Vidriera con el Espíritu Santo en la Basílica de San Pedro de Roma. |
Esta unión es tan perfecta, que solamente en el cielo se
supera, y es que el Espíritu Santo, el fuego del amor divino, ha transformado
el alma en el mismo Dios y viene a ser divina y Dios por participación cuanto
se puede en esta vida. Según San Juan de la Cruz, Dios es siempre Dios,
esencialmente distinto del alma, pero mediante el amor, ha unido y como
conglutinado la criatura al creador que son dos naturalezas en un espíritu.

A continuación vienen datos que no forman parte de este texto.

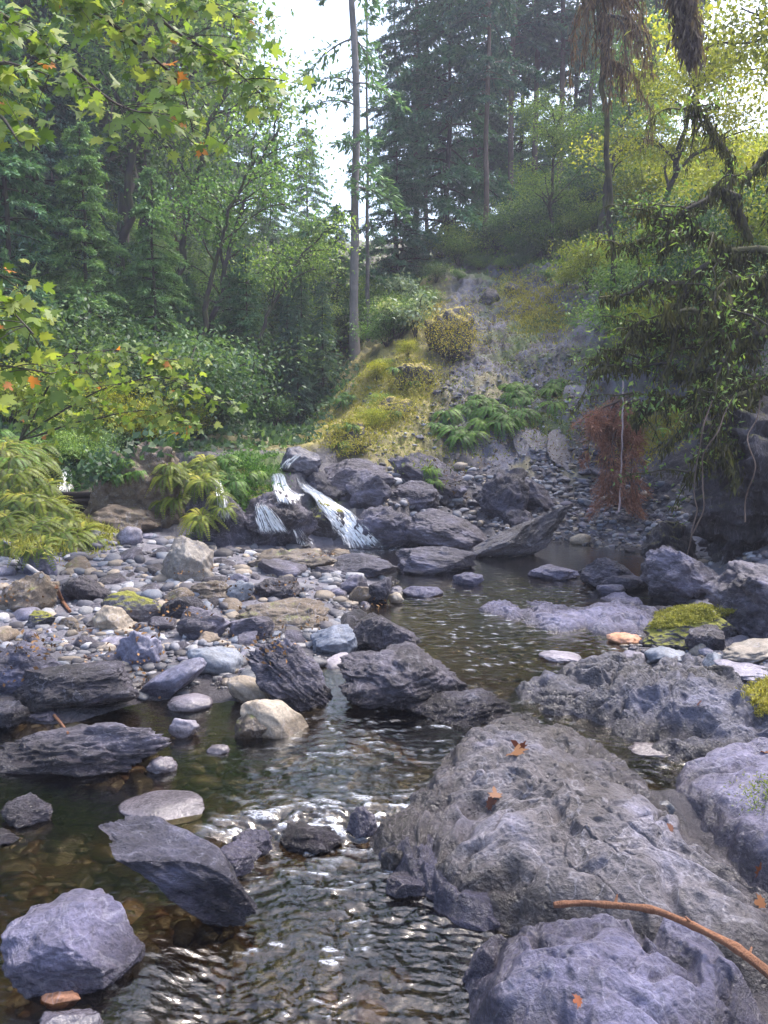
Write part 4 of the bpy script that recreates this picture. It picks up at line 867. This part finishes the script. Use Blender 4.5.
# --- understory shrubs
def shrubs(region, n, protos, smin, smax, where, Ymin=8, Ymax=40, steep=None):
    xs = [p[0] for p in region]; ys = [p[1] for p in region]; k = 0; t = 0
    while k < n and t < 4000:
        t += 1; x = rr.uniform(min(xs), max(xs)); y = rr.uniform(min(ys), max(ys))
        if not inpoly(x, y, region): continue
        p = march(x, y)
        if not (Ymin < p[1] < Ymax): continue
        pr, wd = rr.choice(protos); k += 1
        put(pr, p, rr.uniform(0, 6.28), rr.uniform(smin, smax), '%s %s' % (wd, where), '%s %s' % (wd, where))
DK = (shA, 'dark green shrub'); MD = (shB, 'leafy green shrub'); YL = (shY, 'yellow green shrub')
shrubs([(0,180),(310,260),(330,380),(300,440),(240,440),(190,445),(90,435),(0,430)], 62, [DK, DK, DK, MD], .5, 1.3, 'on the left hillside under the trees')
shrubs([(0,400),(200,420),(300,435),(200,450),(60,455),(0,430)], 14, [MD, YL], .4, .7, 'along the left bank above the falls')
shrubs([(420,275),(540,262),(600,300),(610,330),(560,300),(520,275),(430,285)], 9, [DK, MD, YL], .25, .42, 'on the rim at the top of the slide')
shrubs([(330,250),(430,200),(590,190),(600,235),(530,265),(470,262),(430,280),(400,340),(350,350)], 34, [DK, MD, MD], .6, 1.1, 'along the rim above the slide')
shrubs([(540,250),(620,190),(768,150),(768,330),(690,380),(640,360),(600,310),(560,290)], 34, [YL, YL, MD], .6, 1.2, 'on the right slope below the maples')
shrubs([(60,435),(115,430),(105,462),(75,470)], 7, [DK, MD], .3, .5, 'above the timber weir')
shrubs([(370,300),(430,285),(425,330),(390,360)], 7, [DK, MD], .45, .8, 'beside the yellow moss knob')
for px, py, s in [(405,318,.9),(416,340,.75),(395,345,.7)]: put(shW, march(px, py), rr.random()*6, s, 'pale broad leaved plant left of the yellow moss knob', 'pale broad leaved plants by the moss knob')
shrubs([(0,200),(310,270),(325,380),(300,435),(200,430),(90,420),(0,415)], 14, [(hem, 'small shaded conifer')], .16, .34, 'among the shrubs of the left hillside')
shrubs([(170,300),(320,300),(325,400),(290,435),(200,430)], 10, [(cedar, 'small dark cedar')], .14, .24, 'in the dark creek hollow')
# --- ferns
def ferns(region, n, pr, smin, smax, label, ym=30):
    xs = [p[0] for p in region]; ys = [p[1] for p in region]; k = 0; t = 0
    while k < n and t < 3000:
        t += 1; x = rr.uniform(min(xs), max(xs)); y = rr.uniform(min(ys), max(ys))
        if not inpoly(x, y, region): continue
        p, nn = hit(x, y)
        if p[1] > ym: continue
        k += 1; o = put(pr, p+nn*.01, rr.uniform(0, 6.28), rr.uniform(smin, smax), label, label)
        o.rotation_euler = (rr.uniform(.1, .5), rr.uniform(-.2, .2), rr.uniform(-.8, .8))
ferns([(0,440),(44,450),(50,505),(98,545),(60,550),(0,555)], 110, feY, .35, .7, 'yellow green sword fern on the left fern bank')
ferns([(0,425),(50,436),(48,470),(0,470)], 24, feG, .4, .8, 'fresh green fern at the top of the left fern bank')
ferns([(168,468),(222,464),(228,518),(200,524),(165,508)], 26, feY, .35, .62, 'yellow green fern in the clump left of the waterfalls')
ferns([(225,455),(270,458),(262,490),(225,500)], 12, feG, .35, .6, 'green fern on the mossy rock between the waterfalls')
ferns([(425,425),(470,395),(560,385),(560,410),(500,430),(460,450)], 40, feG, .5, 1.0, 'green fern in the band across the slide slope')
ferns([(425,470),(445,470),(445,485),(425,485)], 3, feG, .35, .5, 'small fern on the brown rock at the foot of the slope')
ferns([(100,450),(170,450),(160,480),(110,490)], 8, feG, .25, .4, 'small creeping fern on the round brown outcrop')
# --- undergrowth and moss nobody could count
def blades(name, region, n, ln, wd, mat, label, up=.6, ym=40, jit=.03, lo=0, k=.012):
    g = Geo(); r = np.random.default_rng(n); xs = [p[0] for p in region]; ys = [p[1] for p in region]; pts = []
    while len(pts) < n//24:
        x = rr.uniform(min(xs), max(xs)); y = rr.uniform(min(ys), max(ys))
        if inpoly(x, y, region):
            p, nn = hit(x, y)
            if p[1] < ym: pts.append(p)
    P = np.array(pts); P = np.repeat(P, 24, 0); sp = P[:, 1:2]*k+jit
    Q = P+r.normal(size=P.shape)*np.concatenate([sp, sp*1.2, sp*0], 1); hz = height(Q[:, 0], Q[:, 1]); on = P[:, 2]-height(P[:, 0], P[:, 1]); Q[:, 2] = hz+np.repeat(on.reshape(-1, 24)[:, 0], 24)+lo
    leaves(g, Q, r.normal(size=P.shape)*.7+np.array([0, 0, up]), r.normal(size=P.shape)+np.array([0, -1, 1]), ln*r.uniform(.5, 1.5, len(P)), wd*r.uniform(.7, 1.3, len(P)), np.clip(np.repeat(r.normal(.5, .2, len(pts)), 24)+.15*r.normal(size=len(P)), 0, 1))
    tag(obj(name, g.mesh(name, mat)), label, kind='stuff')
blades('undergrowth', [(0,170),(310,250),(340,400),(300,445),(190,450),(90,440),(0,440)], 60000, .12, .07, M['leafdark'], 'low leafy undergrowth on the left hillside', .2, 60, .1, .05)
blades('undergrowth', [(330,250),(430,190),(600,180),(768,130),(768,330),(600,290),(520,262),(470,258),(400,300),(350,350)], 40000, .12, .07, M['leafmid'], 'low leafy undergrowth above the slide', .3, 60, .1, .05)
blades('moss', [(325,440),(345,395),(400,355),(435,365),(430,395),(385,430),(350,450)], 15000, .06, .014, M['moss'], 'yellow moss and dry grass on the steep slope', .5, 30)
blades('moss', [(430,305),(472,320),(474,350),(455,345),(432,345)], 3600, .045, .016, M['moss'], 'shaggy yellow moss on the knob', .1, 30)
blades('moss', [(500,270),(560,290),(560,330),(530,330),(505,310)], 9000, .09, .018, M['moss'], 'patchy yellow moss near the slide top', .4, 30)
blades('grass', [(600,455),(640,410),(700,400),(700,420),(660,455)], 4000, .1, .014, M['moss'], 'yellow grass above the dark overhang', .6, 30)
blades('moss', [(655,612),(700,604),(738,612),(712,620),(670,628),(650,628)], 14000, .014, .006, M['moss'], 'yellow green moss on the black boulder', .6, 30, .0, k=.002)
blades('grass', [(744,690),(768,680),(790,690),(790,715),(755,712)], 5000, .02, .006, M['moss'], 'mossy grass tuft at the right edge', .8, 30, .0, k=.004)
blades('moss', [(0,440),(40,455),(50,505),(120,530),(90,548),(0,552)], 16000, .06, .014, M['moss'], 'yellow moss along the edge of the fern bank', .6, 30)
blades('moss', [(225,455),(275,462),(272,478),(255,500),(225,492)], 6000, .05, .014, M['ferngreen'], 'green moss on the waterfall rock', .6, 30)
blades('moss', [(742,790),(768,780),(790,790),(790,812),(755,806)], 900, .012, .005, M['fern'], 'small moss cushion on the right mound', .6, 30, .0)
ferns([(325,440),(345,395),(400,355),(435,365),(430,395),(385,430),(350,450)], 16, feG, .3, .6, 'small green fern on the yellow moss slope')
shrubs([(325,440),(345,395),(400,355),(435,365),(430,395),(385,430),(350,450)], 6, [MD, YL], .15, .3, 'on the yellow moss slope')
blades('grass', [(330,440),(400,355),(480,280),(560,290),(600,390),(600,440),(520,440),(440,470),(380,460)], 14000, .06, .012, M['fern'], 'thin grass and weeds over the slide slope', .6, 30)
blades('undergrowth', [(45,448),(125,440),(110,478),(60,482)], 7000, .07, .045, M['leafdark'], 'creeping leaves above the timber weir', .3, 30)
M['litter'] = leafmat('leaf_litter', [(0,(.05,.03,.015)),(.5,(.14,.07,.03)),(1,(.35,.2,.08))], .1, .8)
blades('leaf_litter', BAR, 700, .03, .018, M['litter'], 'scattered brown leaf litter and twigs between the cobbles', .05, 12, .03, .01)
blades('leaf_litter', [(430,360),(540,290),(600,400),(590,450),(440,480)], 4000, .05, .02, M['litter'], 'brown litter on the slide slope', .05, 30, .03, .01)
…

San Juan de la Cruz, al que alude Víctor, para dar a entender
lo que es la transformación del alma en Dios, emplea la imagen de una vidriera
embestida por el sol. Si la vidriera está sucia, no refleja el sol, pero a
medida que se va limpiando, en ella se va reflejando más el sol; y si está
totalmente limpia y la miramos, no veremos la vidriera, sino el sol. Pues eso
mismo, dice San Juan de la Cruz, sucede con el alma a medida que se va
liberando de todas las imperfecciones, y añade estas palabras:
“En dando lugar el alma –que es quitar de sí todo velo y
mancha de criatura, lo cual consiste en tener la voluntad perfectamente unida
con la de Dios, porque el amar es obrar en despojarse y desnudarse por Dios de
todo lo que no es Dios- luego queda esclarecida y transformada en Dios, y le
comunica Dios su ser sobrenatural en tal manera, que parece el mismo Dios y
tiene lo que tiene el mismo Dios. Y se hace tal unión, cuando Dios hace al
alma esta sobrenatural merced, que todas las cosas de Dios y el alma son unas
en transformación participante. Y el alma más parece Dios que alma, y aun es
Dios por participación; aunque es verdad que su ser naturalmente tan distinto
se le tiene del de Dios como antes, aunque está transformada, como también la
vidriera le tiene distinto del rayo, estando de él clarificada” (2S 5, 7).